Grenzen binnen het werkgebied
Gebruik de begrenzingsdraad om gebieden binnen
het werkgebied te isoleren door eilanden te creëren
rond obstakels die niet tegen botsingen kunnen, zoals
bloemperken, struiken en fonteinen.
Obstakels die wel tegen een botsing kunnen, zoals
bomen en struiken hoger dan 15 cm, hoeven niet met de
begrenzingsdraad te worden geïsoleerd. De robotmaaier
keert om wanneer hij tegen een dergelijk obstakel stoot.
Voor een veilige en stille werking is het raadzaam alle vaste
voorwerpen in en rond het werkgebied af te grenzen.

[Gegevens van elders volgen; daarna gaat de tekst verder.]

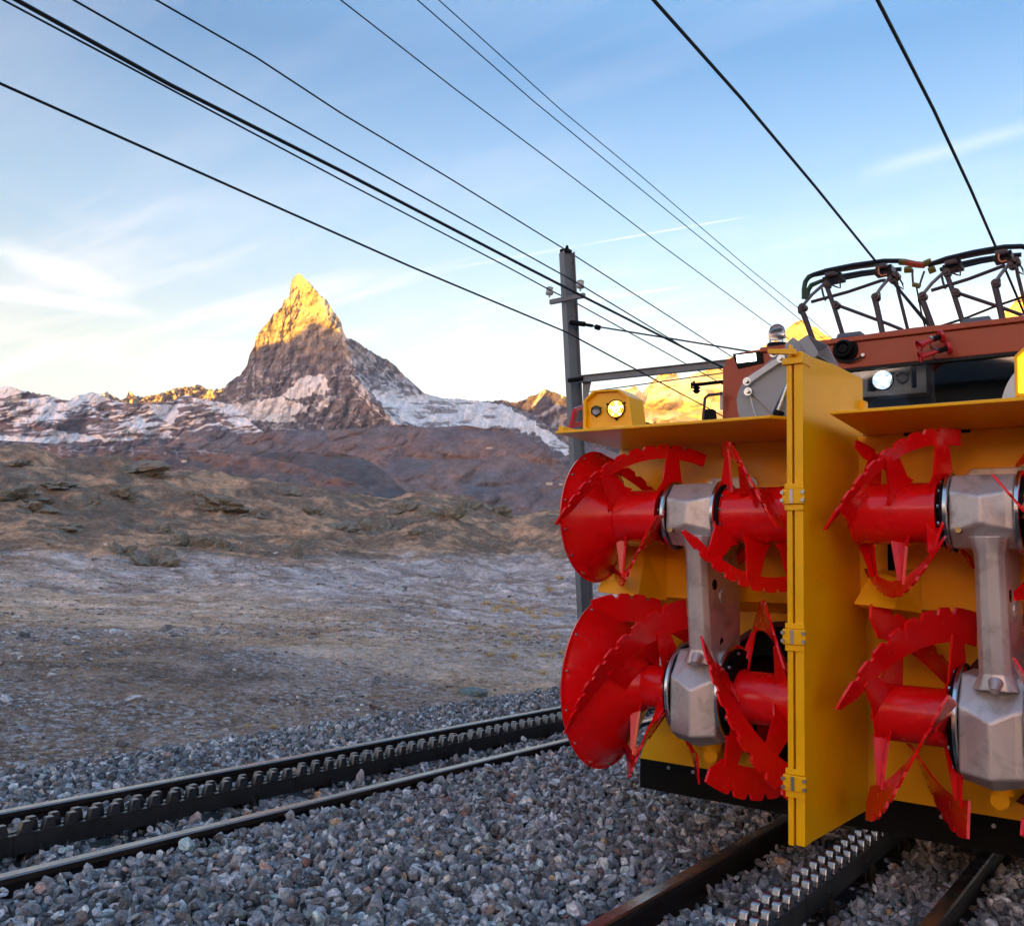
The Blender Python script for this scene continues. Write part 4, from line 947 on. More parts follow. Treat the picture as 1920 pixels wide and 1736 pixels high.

Leg de draad tot en rond het gebied dat moet worden
geïsoleerd en keer dan terug langs dezelfde route. Als
er krammen worden gebruikt, moet de draad op de
terugweg onder dezelfde kram worden gelegd. Als de
begrenzingsdraden naar en vanaf het eiland dicht bij elkaar
worden gelegd, kan de robotmaaier over de draad rijden.
De begrenzingsdraad mag op het traject van en naar een
eiland niet worden gekruist.
Obstakels die een lichte helling vertonen, bijvoorbeeld
stenen of grote bomen met bovengrondse wortels, moeten
worden geïsoleerd met een eiland of worden verwijderd. De
robotmaaier kan anders op zulke obstakels glijden, met als
gevolg dat de messen beschadigd raken en/of de maaier
vast komt te zitten.
Bijgebieden
Als het werkgebied uit twee zones bestaat, waarbij het voor
de maaier lastig is om van de ene naar de andere zone
te gaan, kunt u beter een bijgebied creëren. Voorbeelden
hiervan zijn hellingen van 35% of een doorgang die smaller
is dan 60 cm. Leg de begrenzingsdraad dan rond het
bijgebied zodat er een eiland wordt gevormd buiten het
hoofdgebied.
De robotmaaier moet handmatig worden verplaatst tussen
hoofd- en bijgebied wanneer het gras in het bijgebied moet
worden gemaaid. Hiervoor moet de MAN-bedieningsmodus
worden gebruikt, omdat de maaier het traject tussen het
bijgebied en het laadstation niet zelfstandig kan afleggen.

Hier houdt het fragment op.